Mastermind of the NASROD, Jewart is the proprietor of Jessie’s Performance, a modification shop outside Dallas. He took over the 1932 Ford project from a friend in Wyoming who’d tired of it, and he spent the following year fitting the NASROD with, in his words, a “stirring pot of everything.”
Applying learned skill and what he calls “redneck math", Jewart created a vehicle that appears both haphazard and highly engineered, and - if he’s not judicious with the throttle - can snap an axle like a sycamore tree in a Blackland Prairie twister. Indeed, at the time of filming, the drivetrain was still a work in progress, as you’ll see on the opening episode of American Tuned, series three.
Jewart reveals the NASROD makes four figures’ worth of horsepower from a 500 cubic-inch, naturally aspirated LSR V8 built by Steve Morris Engines of Muskegon, Michigan. With a solid roller 0.800+ lift camshaft and 14.5-to-1 compression, it's a powerhouse created as much for show as for speed and smoky performances. A Tremec Magnum six-speed transmission with an S1 sequential shifter puts power down through - wait for it - an SCS billet “mud truck” transfer case. Yes, in defiance of the NASCAR rulebook, the NASROD can light up all four gumballs thanks to a Duramax front differential.

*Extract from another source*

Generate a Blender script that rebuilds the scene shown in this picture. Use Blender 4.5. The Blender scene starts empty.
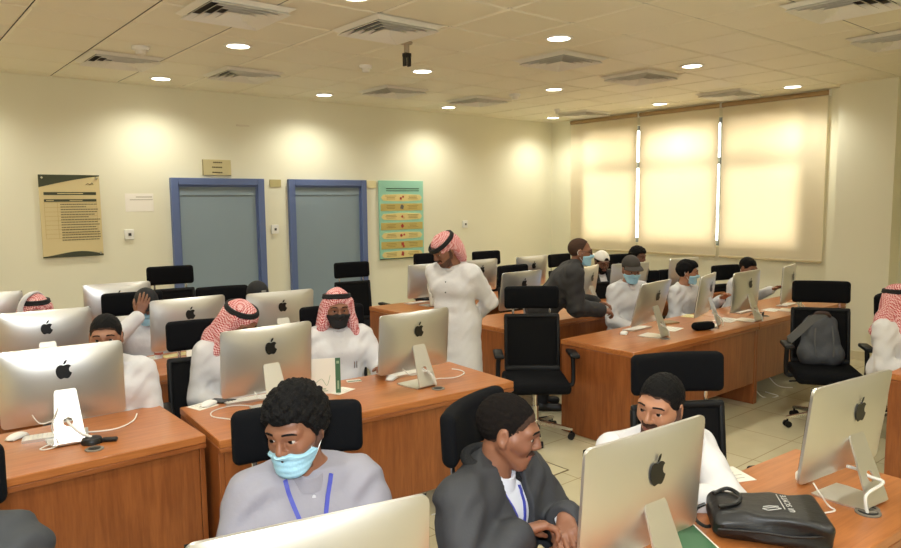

Then there’s the pushrod suspension, trophy truck steering rack, and other bits that give it a sense that its home state’s entire motorsports legacy, from Texas Motor Speedway to Southwest Texas Off-Road Racing’s El Paso 200, exists somewhere within the NASROD, at least in spirit.
With inspiration from stock-car and open-wheel racing, a few truck parts, and the patina-dappled body, this “NASCAR hot rod” is a testament to the power of stylistic fusion. It’s a vehicle that could only spring from the creativity, ingenuity and passion that defines the Lone Star State's multilayered car culture. Just be careful with those axles.